とは、いえ、ミスはミス。「このボタンを押しましたよね」と同意を求める私に対して、「いえ、押してません」と否定の言葉。
こんなときは、淡々と事実を指摘すべきだった。
「あなたはこのボタンを押していないかもしれないが、実際にエラー表示が出ている。原因は不明。だが、システムの仕様ではこのボタンを押すことによってエラー表示が出る。そして現に出ていた」と。
念頭にあったのはカーネギーの教え
D・カーネギーの著書『人を動かす』(創元社)の第三部第一章に「議論をさける」という内容が書かれている。
カーネギーは、「人間が粗削りをし、神様が仕上げてくださる」という引用句を「聖書の文句だ」と言い張る男の過ちを指摘。「シェークスピアの文句だ」と伝えたところ、その男は頭に血が上ったのだろう。
「そんなはずはない」と大変な剣幕でカーネギーに食ってかかったようだ。
そこでカーネギーは、その場に居合わせた「ガモンド」という名のシェークスピアの研究家に裁決を求めたところ、ガモンドはつぎのように話したという。
「デール、君のほうが間違っているよ。あちらのほうが正しい。確かに聖書からだ」
その晩、宴会の帰り道で、私はガモンドに向かっていった。
「フランク、あれはシェークスピアからだよ。君はよく知っているはずじゃないか」
「もちろんそうさ。“ハムレット”の第五幕第二場のことばだよ。だがね、デール、僕たちは、めでたい席に招かれた客だよ。

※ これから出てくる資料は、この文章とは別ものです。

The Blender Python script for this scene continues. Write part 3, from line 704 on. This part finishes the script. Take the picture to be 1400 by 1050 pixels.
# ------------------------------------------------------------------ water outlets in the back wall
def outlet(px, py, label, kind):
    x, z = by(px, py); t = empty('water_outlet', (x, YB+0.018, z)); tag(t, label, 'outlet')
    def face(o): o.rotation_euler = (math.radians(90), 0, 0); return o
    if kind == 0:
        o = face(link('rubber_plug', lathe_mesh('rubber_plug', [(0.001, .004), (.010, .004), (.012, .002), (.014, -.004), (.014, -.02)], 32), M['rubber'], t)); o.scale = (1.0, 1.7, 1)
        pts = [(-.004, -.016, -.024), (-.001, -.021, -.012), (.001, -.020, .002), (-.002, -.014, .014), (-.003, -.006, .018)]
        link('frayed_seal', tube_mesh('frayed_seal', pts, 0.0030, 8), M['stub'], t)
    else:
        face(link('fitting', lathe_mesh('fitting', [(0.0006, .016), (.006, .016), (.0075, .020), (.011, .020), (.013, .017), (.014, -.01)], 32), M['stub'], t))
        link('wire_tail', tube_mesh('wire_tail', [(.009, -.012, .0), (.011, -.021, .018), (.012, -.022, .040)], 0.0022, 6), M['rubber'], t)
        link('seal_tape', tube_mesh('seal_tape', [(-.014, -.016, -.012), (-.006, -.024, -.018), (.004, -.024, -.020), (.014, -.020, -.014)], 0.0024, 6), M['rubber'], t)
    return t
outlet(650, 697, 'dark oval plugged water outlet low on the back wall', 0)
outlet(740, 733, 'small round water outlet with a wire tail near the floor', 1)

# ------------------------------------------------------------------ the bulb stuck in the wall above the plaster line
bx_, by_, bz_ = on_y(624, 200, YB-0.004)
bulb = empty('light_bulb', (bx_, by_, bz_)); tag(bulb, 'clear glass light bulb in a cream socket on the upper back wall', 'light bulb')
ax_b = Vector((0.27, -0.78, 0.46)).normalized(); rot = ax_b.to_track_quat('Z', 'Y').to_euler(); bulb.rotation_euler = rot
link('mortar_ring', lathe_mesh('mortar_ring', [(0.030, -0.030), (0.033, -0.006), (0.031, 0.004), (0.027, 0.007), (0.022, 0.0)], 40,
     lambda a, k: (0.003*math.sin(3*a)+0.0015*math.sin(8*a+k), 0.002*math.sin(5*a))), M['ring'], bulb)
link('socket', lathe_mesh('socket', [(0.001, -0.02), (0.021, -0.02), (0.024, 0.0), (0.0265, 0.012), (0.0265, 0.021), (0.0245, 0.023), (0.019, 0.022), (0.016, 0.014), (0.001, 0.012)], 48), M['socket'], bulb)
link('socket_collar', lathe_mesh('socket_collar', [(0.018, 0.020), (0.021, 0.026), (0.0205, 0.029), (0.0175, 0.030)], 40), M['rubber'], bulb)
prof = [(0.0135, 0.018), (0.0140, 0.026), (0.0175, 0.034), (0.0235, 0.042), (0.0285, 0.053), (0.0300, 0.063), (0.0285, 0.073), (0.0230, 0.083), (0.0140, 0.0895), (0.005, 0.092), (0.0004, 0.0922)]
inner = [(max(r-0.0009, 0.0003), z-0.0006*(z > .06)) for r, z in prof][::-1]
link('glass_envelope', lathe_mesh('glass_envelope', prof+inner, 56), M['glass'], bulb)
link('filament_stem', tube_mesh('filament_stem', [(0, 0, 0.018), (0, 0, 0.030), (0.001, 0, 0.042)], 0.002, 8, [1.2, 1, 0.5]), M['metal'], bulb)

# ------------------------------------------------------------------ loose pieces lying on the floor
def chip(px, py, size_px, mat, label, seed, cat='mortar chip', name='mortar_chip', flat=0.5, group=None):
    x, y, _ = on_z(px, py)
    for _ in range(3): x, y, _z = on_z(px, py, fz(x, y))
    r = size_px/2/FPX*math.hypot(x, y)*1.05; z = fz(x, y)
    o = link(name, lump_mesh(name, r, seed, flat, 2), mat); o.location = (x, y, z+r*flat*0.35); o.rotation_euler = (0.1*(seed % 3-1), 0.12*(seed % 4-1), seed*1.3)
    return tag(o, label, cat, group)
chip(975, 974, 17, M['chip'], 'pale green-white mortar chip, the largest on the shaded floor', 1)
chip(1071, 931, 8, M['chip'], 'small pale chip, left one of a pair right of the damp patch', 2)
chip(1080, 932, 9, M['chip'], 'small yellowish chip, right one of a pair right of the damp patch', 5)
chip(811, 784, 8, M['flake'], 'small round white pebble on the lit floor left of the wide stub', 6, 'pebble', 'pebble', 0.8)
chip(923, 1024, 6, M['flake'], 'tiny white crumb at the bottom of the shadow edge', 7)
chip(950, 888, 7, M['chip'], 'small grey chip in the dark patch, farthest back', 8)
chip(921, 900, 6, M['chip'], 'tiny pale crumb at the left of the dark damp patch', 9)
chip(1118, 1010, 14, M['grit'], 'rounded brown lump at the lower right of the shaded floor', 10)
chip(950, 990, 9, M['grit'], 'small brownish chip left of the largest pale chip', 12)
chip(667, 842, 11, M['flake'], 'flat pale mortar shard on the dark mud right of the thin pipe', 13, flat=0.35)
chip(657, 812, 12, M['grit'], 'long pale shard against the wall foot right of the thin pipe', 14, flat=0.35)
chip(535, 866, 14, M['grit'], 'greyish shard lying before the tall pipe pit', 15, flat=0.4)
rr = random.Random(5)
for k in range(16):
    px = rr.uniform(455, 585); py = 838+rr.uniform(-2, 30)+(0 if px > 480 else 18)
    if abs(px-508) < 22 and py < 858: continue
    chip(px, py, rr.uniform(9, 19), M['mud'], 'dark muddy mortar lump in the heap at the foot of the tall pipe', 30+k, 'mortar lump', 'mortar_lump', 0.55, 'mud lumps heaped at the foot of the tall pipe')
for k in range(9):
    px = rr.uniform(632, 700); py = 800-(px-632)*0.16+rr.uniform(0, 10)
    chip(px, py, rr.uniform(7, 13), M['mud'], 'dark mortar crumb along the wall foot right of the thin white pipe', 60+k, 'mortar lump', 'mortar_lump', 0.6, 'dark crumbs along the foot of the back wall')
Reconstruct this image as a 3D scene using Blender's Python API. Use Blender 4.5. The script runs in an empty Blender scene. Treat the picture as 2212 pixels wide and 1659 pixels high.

なぜあの男の間違いを証明しなきゃならんのだ。証明すれば相手に好かれるかね?
相手の面子のことも考えてやるべきだよ。
まして相手は君に意見を求めはしなかっただろう?
君の意見など聞きたくなかったのだ。
議論などする必要がどこにある?
どんな場合にも鋭角は避けたほうがいいんだ」
D・カーネギー著『文庫版 人を動かす』(創元社)第1版161ページより
「議論は避けた方が賢明」という教えだ。
だから私は「分かった。私の見間違いだ」と言って、引き下がった。
見間違いでないことは断言する。
だが「分かった。私の見間違いだ」と言って、先輩である私が折れた。
この対応は正しかったのだろうか。
悶々とした挙句、出した結論は、冒頭に記した。
淡々と事実を指摘するべきだった、ということだ。